The Committee however wants to report now. Its report will not set the final pattern because we are at least 5 years, possibly 10–20 years from that point. But it will report on long term constitutional development making its best guesses.
The Committee knows as well as Cabinet does what the likely answers are to its questions. The questions and consequently the answers will be a range of possibilities. The Committee can expect to have the comfort of discussions with Cabinet Ministers preferably a group of Cabinet—Ministers but at least with the Prime Minister2 and Mr. Barnes. But it cannot expect commitments at any time before the point is reached where there have to be commitments. The report will contain the Committee’s recommendations not the Government’s and will not be based on any firm undertakings.
But in these discussions with the Committee the Government has yet another opportunity to bend the twig the way it wants the branch to grow. For this purpose it should be as forthcoming as it can. And to be forthcoming it needs to know what its views are. Therefore Cabinet should be encouraged to give this submission deep and considered thought—spreading over weeks and perhaps months—not wholly related to some approaching interview.
Territories have not brought other Departments into their considerations. The possibilities that have been examined and discarded might present to other Departments and to Ministers lines of approach which need to be looked at closely. There might be advantage in Territories being asked to expose their thinking in full to other Departments in a round table examination.
Specifically—
1. The report talks about testing public opinion in Papua/New Guinea and about Australia waiting until the wishes of the people of Papua and New Guinea are known. This is hardly realistic. The Government is likely to have to make firm commitments long before it is possible for Papua/New Guinea to express any worthwhile view on problems such as constitutional development.
2. Can we not clearly state a view that we are in favour of working towards the unity of Papua and New Guinea?
3. Can we not say that we are happy to work towards a continued special association with Papua/New Guinea? We do not see this as leading to integration as far as we can see ahead but clearly in the long term anything is possible.
4. On defence can we imagine any stage being reached when we will not have a special interest in Papua/New Guinea? We would want to hold special rights in defence for as long as we can but we could never give a guarantee that we would not3 always want to carry a close association with Papua/New Guinea on defence matters. This would carry with it a commitment to regard the defence of Papua/New Guinea as the defence of Australia. (While we might say these things, realistically, we would have to contemplate for instance Papua/New Guinea concluding a defence agreement with Indonesia which might or might not lead to a conflict of interests as between Australia and Indonesia. Equally Papua/New Guinea might conclude defence agreements with New Zealand).
5. On economic aid a commitment to go on helping Papua/New Guinea would not appear to be very dangerous. We would not need to say that this economic aid would only continue as long as the country was politically friendly towards us. Or until it had its own viable economy. We would hope for close trade ties.
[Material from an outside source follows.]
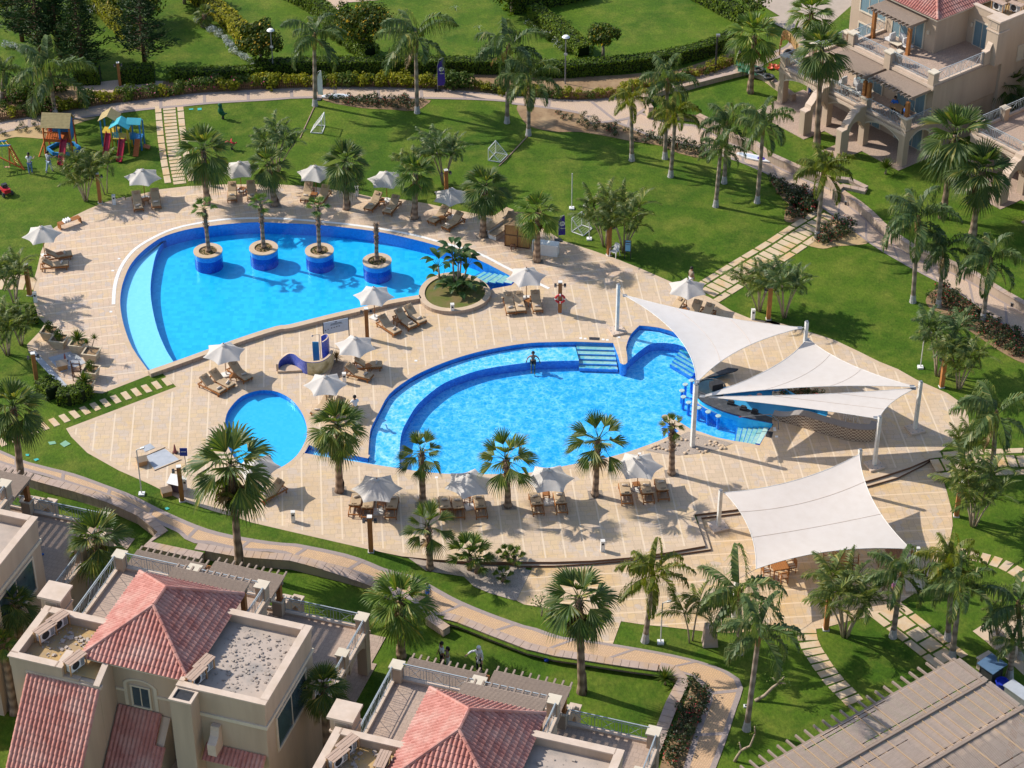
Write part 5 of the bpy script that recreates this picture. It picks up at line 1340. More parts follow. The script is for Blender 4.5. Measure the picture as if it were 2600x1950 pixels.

6. Our present immigration policy is to preserve a socially homogeneous population in Australia. This policy does not permit the unlimited entry of non Europeans. We could not contemplate the entry of Papuans and New Guineans for residence purposes and hold to our basic policy. We would probably be unwise to put Papua/New Guinea in some special position as against other Asian countries. There might be advantages in dampening now any idea that immigration to Australia is going to be easier for Papuans and New Guineans in the terms of our current policy. The Committee equally could know that we cannot see how far ahead we can maintain our current policy.
In all of this it is worth keeping in mind what the importance of this Committee’s report will be. Its report might be a milestone in Papua/New Guinea’s history or it might be pigeonholed. I think we have to assume the former. How damaging would it look if it presses specific questions on the Government and gets what it regards as unsatisfactory answers. In the U.N. any suggestion that Australia does not know where it is going with Papua/New Guinea may be damaging. Will this report have a significance in the U.N.? Australia’s answers perhaps should not give the impression of unlimited time being available for answers to evolve.
[NAA: A4940, C1724 part 2]
1 Document 25.
2 Harold Holt became Prime Minister upon Menzies retirement on 26 January.
3 This word was perhaps inserted in error.